In February 2012, Sunday Times war correspondent Marie Colvin and photographer Paul Conroy were on assignment to cover the Syrian civil war. Being denied the necessary visa to enter the country, they decided to enter Syria illegally and made their way to the Baba Amr district, more precisely to the city of Homs. With the Bashar al-Assad regime claiming no civilians were in harm’s way, they found the exact opposite on arrival: nearly 30,000 civilians were trapped in the rebel stronghold, their existence an obvious thorn in the regime’s side.
Based on Paul Conroy’s book, director Chris Martin superbly directs a bio-documentary that follows the decorated journalist Colvin and ex-soldier Conroy – who serves as the primary interviewee – on what should become Colvin’s last assignment. “My job is to bear witness. I have never been interested in knowing what make of plane had just bombed a village or whether the artillery that fired at it was 120mm or 155mm.” Working along this mantra, she has covered conflicts from Kosovo, Sierra Leone, Chechnya, Libya, East Timor and the Sri Lankan Civil War. After being injured in 2001 and left with one eye, she started wearing an eye-patch which quickly became her trademark.

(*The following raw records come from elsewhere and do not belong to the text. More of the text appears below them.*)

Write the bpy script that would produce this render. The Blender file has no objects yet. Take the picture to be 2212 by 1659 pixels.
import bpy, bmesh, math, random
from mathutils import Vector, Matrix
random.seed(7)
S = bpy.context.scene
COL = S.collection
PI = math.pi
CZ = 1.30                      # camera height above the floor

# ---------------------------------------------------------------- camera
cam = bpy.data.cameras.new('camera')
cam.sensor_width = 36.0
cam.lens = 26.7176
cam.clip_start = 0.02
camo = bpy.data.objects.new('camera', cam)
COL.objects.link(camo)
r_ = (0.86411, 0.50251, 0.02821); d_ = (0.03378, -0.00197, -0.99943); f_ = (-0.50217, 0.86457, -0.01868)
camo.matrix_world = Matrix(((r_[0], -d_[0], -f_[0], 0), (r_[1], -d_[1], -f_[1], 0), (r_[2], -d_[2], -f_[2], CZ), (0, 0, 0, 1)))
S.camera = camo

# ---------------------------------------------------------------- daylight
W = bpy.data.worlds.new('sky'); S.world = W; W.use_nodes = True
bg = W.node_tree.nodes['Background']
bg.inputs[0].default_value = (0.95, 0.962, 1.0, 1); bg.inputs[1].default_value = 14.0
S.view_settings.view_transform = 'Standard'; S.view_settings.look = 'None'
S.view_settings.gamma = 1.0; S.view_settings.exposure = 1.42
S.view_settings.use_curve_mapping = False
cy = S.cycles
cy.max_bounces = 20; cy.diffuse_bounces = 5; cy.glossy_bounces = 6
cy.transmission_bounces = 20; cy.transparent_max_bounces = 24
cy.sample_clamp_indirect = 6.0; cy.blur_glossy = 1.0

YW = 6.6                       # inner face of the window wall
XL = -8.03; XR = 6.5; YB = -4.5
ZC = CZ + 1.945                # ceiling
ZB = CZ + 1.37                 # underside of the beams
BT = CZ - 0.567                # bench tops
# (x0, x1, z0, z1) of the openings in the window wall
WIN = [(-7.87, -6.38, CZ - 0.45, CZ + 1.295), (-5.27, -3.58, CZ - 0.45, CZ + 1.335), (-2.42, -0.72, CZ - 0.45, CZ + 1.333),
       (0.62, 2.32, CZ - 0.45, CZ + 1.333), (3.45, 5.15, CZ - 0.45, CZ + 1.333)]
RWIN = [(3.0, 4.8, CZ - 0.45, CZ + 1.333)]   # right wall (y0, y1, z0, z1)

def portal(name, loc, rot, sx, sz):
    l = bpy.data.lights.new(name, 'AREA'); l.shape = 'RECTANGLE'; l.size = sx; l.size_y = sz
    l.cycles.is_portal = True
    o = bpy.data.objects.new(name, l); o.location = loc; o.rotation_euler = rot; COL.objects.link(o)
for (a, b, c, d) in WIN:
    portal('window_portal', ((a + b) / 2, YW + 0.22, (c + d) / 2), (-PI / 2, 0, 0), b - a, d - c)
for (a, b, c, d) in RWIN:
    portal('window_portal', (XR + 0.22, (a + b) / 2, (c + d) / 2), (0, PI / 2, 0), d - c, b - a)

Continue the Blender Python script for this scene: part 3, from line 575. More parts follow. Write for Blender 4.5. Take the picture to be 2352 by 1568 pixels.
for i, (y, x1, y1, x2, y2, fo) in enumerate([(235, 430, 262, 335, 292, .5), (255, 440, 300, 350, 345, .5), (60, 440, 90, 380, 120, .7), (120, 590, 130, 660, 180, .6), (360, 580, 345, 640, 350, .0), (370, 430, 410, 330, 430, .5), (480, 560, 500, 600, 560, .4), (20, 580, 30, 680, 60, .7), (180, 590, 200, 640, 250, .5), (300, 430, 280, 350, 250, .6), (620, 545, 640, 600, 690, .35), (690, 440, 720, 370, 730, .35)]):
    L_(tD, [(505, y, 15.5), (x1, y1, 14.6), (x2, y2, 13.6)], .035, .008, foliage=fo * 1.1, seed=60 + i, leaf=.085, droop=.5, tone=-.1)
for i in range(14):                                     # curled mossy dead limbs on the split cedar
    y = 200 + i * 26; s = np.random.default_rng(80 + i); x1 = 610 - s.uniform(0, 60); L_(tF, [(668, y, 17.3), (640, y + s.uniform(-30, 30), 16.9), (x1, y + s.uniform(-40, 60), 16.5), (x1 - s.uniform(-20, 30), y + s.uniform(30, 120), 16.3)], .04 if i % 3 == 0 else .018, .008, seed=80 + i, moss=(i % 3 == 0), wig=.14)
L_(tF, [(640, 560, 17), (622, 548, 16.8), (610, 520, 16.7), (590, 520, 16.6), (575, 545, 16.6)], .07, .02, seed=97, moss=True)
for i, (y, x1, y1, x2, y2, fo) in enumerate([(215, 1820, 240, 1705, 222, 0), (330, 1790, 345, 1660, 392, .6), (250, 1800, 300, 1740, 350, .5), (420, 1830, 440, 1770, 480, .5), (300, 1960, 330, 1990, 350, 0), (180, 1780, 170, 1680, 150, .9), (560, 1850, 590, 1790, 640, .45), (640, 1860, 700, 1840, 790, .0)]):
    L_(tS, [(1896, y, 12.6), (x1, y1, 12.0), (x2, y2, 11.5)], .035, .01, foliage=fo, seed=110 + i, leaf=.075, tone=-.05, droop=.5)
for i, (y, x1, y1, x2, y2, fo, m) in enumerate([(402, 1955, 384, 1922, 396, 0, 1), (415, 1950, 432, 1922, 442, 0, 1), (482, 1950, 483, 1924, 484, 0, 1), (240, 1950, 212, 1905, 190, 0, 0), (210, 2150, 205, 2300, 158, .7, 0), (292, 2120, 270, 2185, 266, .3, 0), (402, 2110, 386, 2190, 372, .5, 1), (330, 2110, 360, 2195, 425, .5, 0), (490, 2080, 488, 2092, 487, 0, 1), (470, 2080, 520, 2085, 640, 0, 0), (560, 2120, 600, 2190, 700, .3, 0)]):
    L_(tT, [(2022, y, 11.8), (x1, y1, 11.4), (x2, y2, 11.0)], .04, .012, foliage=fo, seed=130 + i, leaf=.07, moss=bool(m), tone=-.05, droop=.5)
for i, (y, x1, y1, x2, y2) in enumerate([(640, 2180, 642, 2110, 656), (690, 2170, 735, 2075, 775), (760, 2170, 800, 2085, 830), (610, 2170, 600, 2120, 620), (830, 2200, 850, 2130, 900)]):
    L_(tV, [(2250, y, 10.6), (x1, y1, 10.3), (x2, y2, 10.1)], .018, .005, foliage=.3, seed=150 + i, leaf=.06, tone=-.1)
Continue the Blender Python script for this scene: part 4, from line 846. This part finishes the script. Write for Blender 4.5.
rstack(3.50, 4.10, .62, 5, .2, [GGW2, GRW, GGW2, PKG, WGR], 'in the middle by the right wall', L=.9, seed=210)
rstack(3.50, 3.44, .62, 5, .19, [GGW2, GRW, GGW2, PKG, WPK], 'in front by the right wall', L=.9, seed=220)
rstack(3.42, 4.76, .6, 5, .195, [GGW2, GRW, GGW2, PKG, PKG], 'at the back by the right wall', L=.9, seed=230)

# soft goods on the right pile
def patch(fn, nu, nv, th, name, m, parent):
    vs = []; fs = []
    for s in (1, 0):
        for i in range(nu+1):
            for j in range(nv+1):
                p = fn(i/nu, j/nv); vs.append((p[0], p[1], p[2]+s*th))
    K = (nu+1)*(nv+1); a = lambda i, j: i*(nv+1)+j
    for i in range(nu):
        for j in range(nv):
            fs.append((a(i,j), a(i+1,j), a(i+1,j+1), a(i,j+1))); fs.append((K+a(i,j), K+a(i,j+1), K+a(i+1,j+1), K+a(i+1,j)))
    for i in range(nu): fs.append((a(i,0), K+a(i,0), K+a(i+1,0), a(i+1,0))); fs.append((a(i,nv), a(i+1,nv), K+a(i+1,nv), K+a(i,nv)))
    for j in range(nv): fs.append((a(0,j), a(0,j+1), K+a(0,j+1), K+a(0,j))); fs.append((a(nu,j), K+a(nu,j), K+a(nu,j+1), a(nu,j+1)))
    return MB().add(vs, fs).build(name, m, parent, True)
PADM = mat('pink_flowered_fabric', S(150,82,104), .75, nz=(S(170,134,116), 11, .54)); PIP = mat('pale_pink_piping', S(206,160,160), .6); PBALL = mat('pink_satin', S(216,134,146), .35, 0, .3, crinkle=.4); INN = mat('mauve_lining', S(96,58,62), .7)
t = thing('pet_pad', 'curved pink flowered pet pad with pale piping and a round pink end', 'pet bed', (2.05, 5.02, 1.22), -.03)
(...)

The journalists started to work immediately, out of a makeshift ‘media centre’ in Homs, alongside French photographer William Daniels, Le Figaro’s Edith Bouvier and her photographer Rémi Ochlik – amidst a “merciless” shelling offensive the Syrian army launched on the city. After the rumours of an approaching ground attack, Sunday Times editor Sean Ryan asked Colvin and Conroy to leave the area, which they did. Soon after realising that attack never happened they decided to return. On the evening of February 21st, Colvin was interviewed on CNN stating the shelling was the worst she had ever experienced. The morning after marked the day the media centre was hit, leaving Conroy and Bouvier seriously injured and Colvin and Ochlik dead.
“Paying tribute to the late journalist […] Martin brings across her unbreakable spirit and often difficult personality perfectly…”
This marks a turning point approximately half-way through the documentary – the focus switches from Colvin to Conroy, who is left in the embattled city with a time window for escape that keeps getting smaller by the minute, taking the little hope there is of leaving Homs alive. UNDER THE WIRE also features journalists Edith Bouvier and William Daniel and their Syrian translator Wa’el, who all made it out alive, and Colvin’s colleague and friend as additional interviewees alongside Paul Conroy. His interview sequences are deeply emotional, especially after being confronted with footage of a mass protest held in memory of the killed Colvin and Ochlik in Homs, but also touching on important questions such as why Assad is able to still be in power.
Paying tribute to the late journalist and her incredible legacy without going into much detail about her personal or professional life, Martin brings across her unbreakable spirit and often difficult personality perfectly – a “one-off” as Convoy describes her, or according to Ryan’s words “the most important war correspondent of her generation”. The documentary doesn’t ask questions about the rebels, or the fighting, or the theory that it has been a coordinated assassination. It solely focuses on snap-shots of those particular days during the Siege of Homs in a thriller-like way – including heroes, a very unexpected plot-twist and the nightmarish feeling of running out of time. It is a masterpiece of story-telling.
In a time where vast amounts of people believe in fake news, European politics shifting to the right, and shocking pictures of people desperately trying to cross the Mediterranean Sea hoping for a better life, this documentary is not only a brutal eye-opener but poignant, important and educational. UNDER THE WIRE forces you to rethink values and opinions, and serves as a great memento that both quality journalism and humanism are not nice things to have, but powerful necessities.